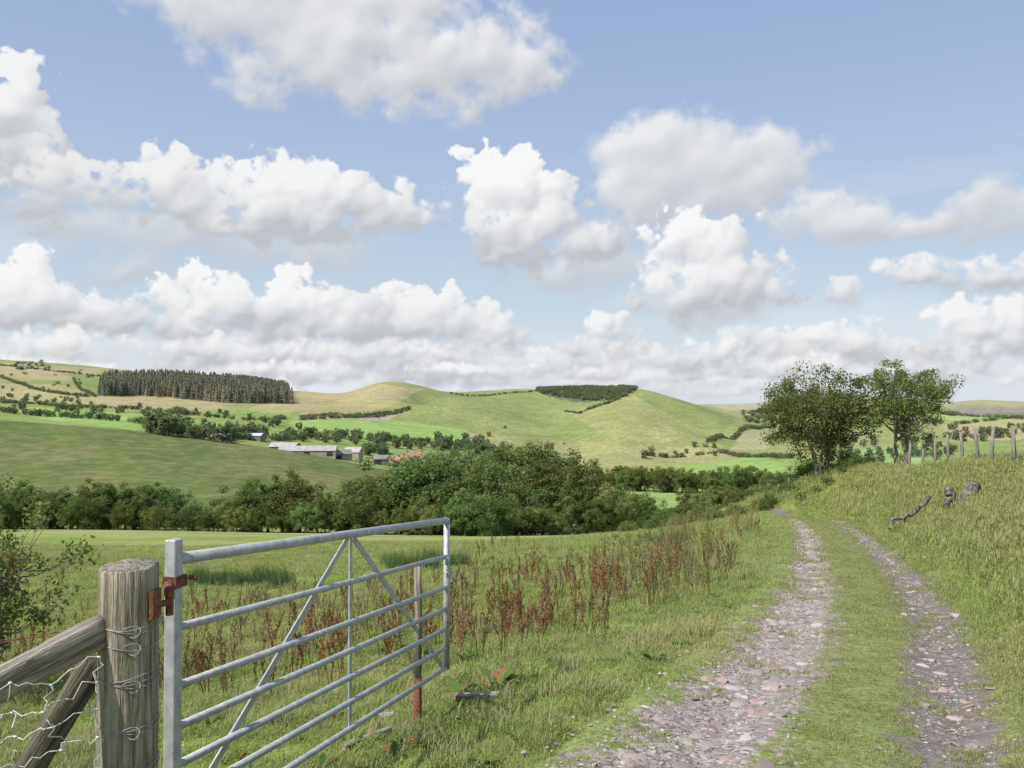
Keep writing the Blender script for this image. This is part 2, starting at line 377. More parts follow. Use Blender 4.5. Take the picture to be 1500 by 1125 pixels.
# ------------------------------------------------------------------ scatter
def scatter(name,P,rot,scl,protos,idx,gcol=None):
    P=np.asarray(P,np.float32); N=len(P)
    m=bpy.data.meshes.new(name); m.vertices.add(N); m.vertices.foreach_set('co',P.ravel())
    scl=np.asarray(scl,float)
    if scl.ndim==1: scl=np.repeat(scl[:,None],3,1)
    vattr(m,'rot',rot,'FLOAT_VECTOR'); vattr(m,'scl',scl,'FLOAT_VECTOR'); vattr(m,'pick',idx,'INT')
    if gcol is not None: vattr(m,'gcol',rgba(gcol),'FLOAT_COLOR')
    col=bpy.data.collections.new(name+'_parts')
    for i,pm in enumerate(protos):
        col.objects.link(bpy.data.objects.new('%s_part_%02d'%(name,i),pm))
    o=obj(name,m)
    g=bpy.data.node_groups.new(name+'_nodes','GeometryNodeTree')
    g.interface.new_socket('Geometry',in_out='INPUT',socket_type='NodeSocketGeometry')
    g.interface.new_socket('Geometry',in_out='OUTPUT',socket_type='NodeSocketGeometry')
    N_=g.nodes; L=g.links
    gi=N_.new('NodeGroupInput'); go=N_.new('NodeGroupOutput'); ip=N_.new('GeometryNodeInstanceOnPoints')
    ci=N_.new('GeometryNodeCollectionInfo'); ci.inputs['Collection'].default_value=col
    ci.inputs['Separate Children'].default_value=True; ci.inputs['Reset Children'].default_value=True
    def na(nm,tp):
        a=N_.new('GeometryNodeInputNamedAttribute'); a.data_type=tp; a.inputs['Name'].default_value=nm; return a.outputs[0]
    er=N_.new('FunctionNodeEulerToRotation'); L.new(na('rot','FLOAT_VECTOR'),er.inputs[0])
    L.new(gi.outputs[0],ip.inputs['Points']); L.new(ci.outputs[0],ip.inputs['Instance']); ip.inputs['Pick Instance'].default_value=True
    L.new(na('pick','INT'),ip.inputs['Instance Index']); L.new(er.outputs[0],ip.inputs['Rotation']); L.new(na('scl','FLOAT_VECTOR'),ip.inputs['Scale'])
    L.new(ip.outputs[0],go.inputs[0])
    md=o.modifiers.new('instances','NODES'); md.node_group=g
    return o
def zrot(N,tilt=0):
    r=np.zeros((N,3)); r[:,2]=rng.random(N)*6.283
    if tilt: r[:,:2]=rng.normal(0,tilt,(N,2))
    return r

# ------------------------------------------------------------------ foliage
def leafcloud(C,R,nper,leaf,seed,flat=.85,up=.35):
    r=np.random.default_rng(seed); n=len(C)
    k=np.repeat(np.arange(n),nper)
    d=r.normal(size=(len(k),3)); d/=np.linalg.norm(d,axis=1)[:,None]
    rad=(r.random(len(k))**.45)[:,None]
    P=C[k]+d*rad*R[k][:,None]*np.array([1,1,flat])
    nm=d*.8+r.normal(size=d.shape)*.55+np.array([0,0,up]); nm/=np.linalg.norm(nm,axis=1)[:,None]
    a=np.cross(nm,r.normal(size=d.shape)); a/=np.linalg.norm(a,axis=1)[:,None]; b=np.cross(nm,a)
    L=leaf*(.6+.8*r.random(len(k)))[:,None]
    V=np.stack([P-a*L*.5,P-b*L*.32,P+a*L*.5,P+b*L*.32],1).reshape(-1,3)
    Q=np.arange(len(V)).reshape(-1,4)
    cl=r.random(n)
    lv=np.clip(cl[k]*.55+r.random(len(k))*.45,0,1)
    return V,Q,np.repeat(lv,4)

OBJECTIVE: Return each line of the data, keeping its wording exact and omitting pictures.

TASK OUTPUT:
Keep writing the Blender script for this image. This is part 2, starting at line 377. More parts follow. Use Blender 4.5. Take the picture to be 1500 by 1125 pixels.
# ------------------------------------------------------------------ scatter
def scatter(name,P,rot,scl,protos,idx,gcol=None):
    P=np.asarray(P,np.float32); N=len(P)
    m=bpy.data.meshes.new(name); m.vertices.add(N); m.vertices.foreach_set('co',P.ravel())
    scl=np.asarray(scl,float)
    if scl.ndim==1: scl=np.repeat(scl[:,None],3,1)
    vattr(m,'rot',rot,'FLOAT_VECTOR'); vattr(m,'scl',scl,'FLOAT_VECTOR'); vattr(m,'pick',idx,'INT')
    if gcol is not None: vattr(m,'gcol',rgba(gcol),'FLOAT_COLOR')
    col=bpy.data.collections.new(name+'_parts')
    for i,pm in enumerate(protos):
        col.objects.link(bpy.data.objects.new('%s_part_%02d'%(name,i),pm))
    o=obj(name,m)
    g=bpy.data.node_groups.new(name+'_nodes','GeometryNodeTree')
    g.interface.new_socket('Geometry',in_out='INPUT',socket_type='NodeSocketGeometry')
    g.interface.new_socket('Geometry',in_out='OUTPUT',socket_type='NodeSocketGeometry')
    N_=g.nodes; L=g.links
    gi=N_.new('NodeGroupInput'); go=N_.new('NodeGroupOutput'); ip=N_.new('GeometryNodeInstanceOnPoints')
    ci=N_.new('GeometryNodeCollectionInfo'); ci.inputs['Collection'].default_value=col
    ci.inputs['Separate Children'].default_value=True; ci.inputs['Reset Children'].default_value=True
    def na(nm,tp):
        a=N_.new('GeometryNodeInputNamedAttribute'); a.data_type=tp; a.inputs['Name'].default_value=nm; return a.outputs[0]
    er=N_.new('FunctionNodeEulerToRotation'); L.new(na('rot','FLOAT_VECTOR'),er.inputs[0])
    L.new(gi.outputs[0],ip.inputs['Points']); L.new(ci.outputs[0],ip.inputs['Instance']); ip.inputs['Pick Instance'].default_value=True
    L.new(na('pick','INT'),ip.inputs['Instance Index']); L.new(er.outputs[0],ip.inputs['Rotation']); L.new(na('scl','FLOAT_VECTOR'),ip.inputs['Scale'])
    L.new(ip.outputs[0],go.inputs[0])
    md=o.modifiers.new('instances','NODES'); md.node_group=g
    return o
def zrot(N,tilt=0):
    r=np.zeros((N,3)); r[:,2]=rng.random(N)*6.283
    if tilt: r[:,:2]=rng.normal(0,tilt,(N,2))
    return r

# ------------------------------------------------------------------ foliage
def leafcloud(C,R,nper,leaf,seed,flat=.85,up=.35):
    r=np.random.default_rng(seed); n=len(C)
    k=np.repeat(np.arange(n),nper)
    d=r.normal(size=(len(k),3)); d/=np.linalg.norm(d,axis=1)[:,None]
    rad=(r.random(len(k))**.45)[:,None]
    P=C[k]+d*rad*R[k][:,None]*np.array([1,1,flat])
    nm=d*.8+r.normal(size=d.shape)*.55+np.array([0,0,up]); nm/=np.linalg.norm(nm,axis=1)[:,None]
    a=np.cross(nm,r.normal(size=d.shape)); a/=np.linalg.norm(a,axis=1)[:,None]; b=np.cross(nm,a)
    L=leaf*(.6+.8*r.random(len(k)))[:,None]
    V=np.stack([P-a*L*.5,P-b*L*.32,P+a*L*.5,P+b*L*.32],1).reshape(-1,3)
    Q=np.arange(len(V)).reshape(-1,4)
    cl=r.random(n)
    lv=np.clip(cl[k]*.55+r.random(len(k))*.45,0,1)
    return V,Q,np.repeat(lv,4)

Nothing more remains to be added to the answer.